Allen riesce a costruire un mondo di carta che prende il sopravvento su quello reale proiettando luci suoni, colori, profumi, sapori. E poi, da mago Splendini, dopo l'incontro tra Gil e Adriana (la modella contesa tra Picasso e Modigliani), tira fuori dal cilindro il colpo di genio di spostare la scena, nel tempo mitizzato da Adriana, quello della Belle Époque e del ristorante Maxim's (con le comparsate illustri di Toulouse-Lautrec, Gaugain e Degas), suggerendo che l'uomo tende sempre a voltarsi indietro per riscoprire nel passato la propria età dell'oro, coincidente quasi sempre con la propria giovinezza, e rivelando una commovente aspirazione all'immortalità. Questo tema del ricordo sempre magnificato e mitizzato, potrebbe essere una risposta indiretta del regista ai recensori che continuano a idolatrare i suoi film degli anni Settanta e Ottanta, trovando anonime le opere del presente. E spesso il ricordo non coincide con il reale accadimento dei fatti, ma è deformato dalla paura e dal desiderio di chi ricorda, con colpevoli omissioni o false sovrapposizioni: l'importante è avere l'onestà intellettuale di ammettere l'ampio margine d'errore. In questo senso, si possono muovere due appunti ad Allen: quello di parlare sempre della stessa alta borghesia americana repubblicana e anticomunista (in contrapposizione alla nevrosi dell'intellettuale ebreo e democratico) e quello di essersi fermato in superficie senza approfondire gli innumerevoli spunti della sceneggiatura. Alla prima critica si può rispondere che un artista non può che parlare delle cose che conosce meglio, e l'ambiente che Allen con sottile perfidia descrive è quello di una upper class che si ritrova dopo l'11 settembre alle prese con il grande sogno americano diventato incubo, confermando la deriva consumistica e autodistruttiva delle moderne società occidentali. Al secondo appunto si potrebbe obiettare che la scelta di tagliare, velocizzare e semplificare, in questo caso, è in linea con la leggerezza programmatica dell'opera, una commedia filosofico-romantica che tende a raggiungere il maggior numero di persone (e in effetti i risultati brillanti al botteghino in queste prime settimane di programmazione sembrano confermare questo dato).

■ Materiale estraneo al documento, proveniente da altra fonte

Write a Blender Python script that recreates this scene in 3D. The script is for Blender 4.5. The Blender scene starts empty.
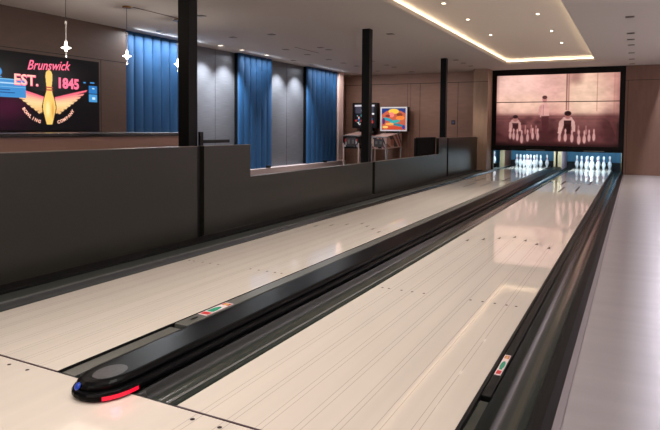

In fondo il messaggio di Woody Allen è molto semplice e diretto: voltarsi a contemplare il passato può servire solo se ci consente di colmare le distanze dal nostro presente. Perchè il futuro, al di là delle equazioni vita-arte e delle testimonianze immortali delle opere di chi ci ha preceduto, non si trova alle nostre spalle.

TITOLO ORIGINALE: Midnight in Paris; REGIA: Woody Allen; SCENEGGIATURA: Woody Allen; FOTOGRAFIA: Darius Khondji; MONTAGGIO: Alisa Lepselter; MUSICA: Stephane Wrembel; PRODUZIONE: USA; ANNO: 2011; DURATA: 94 min.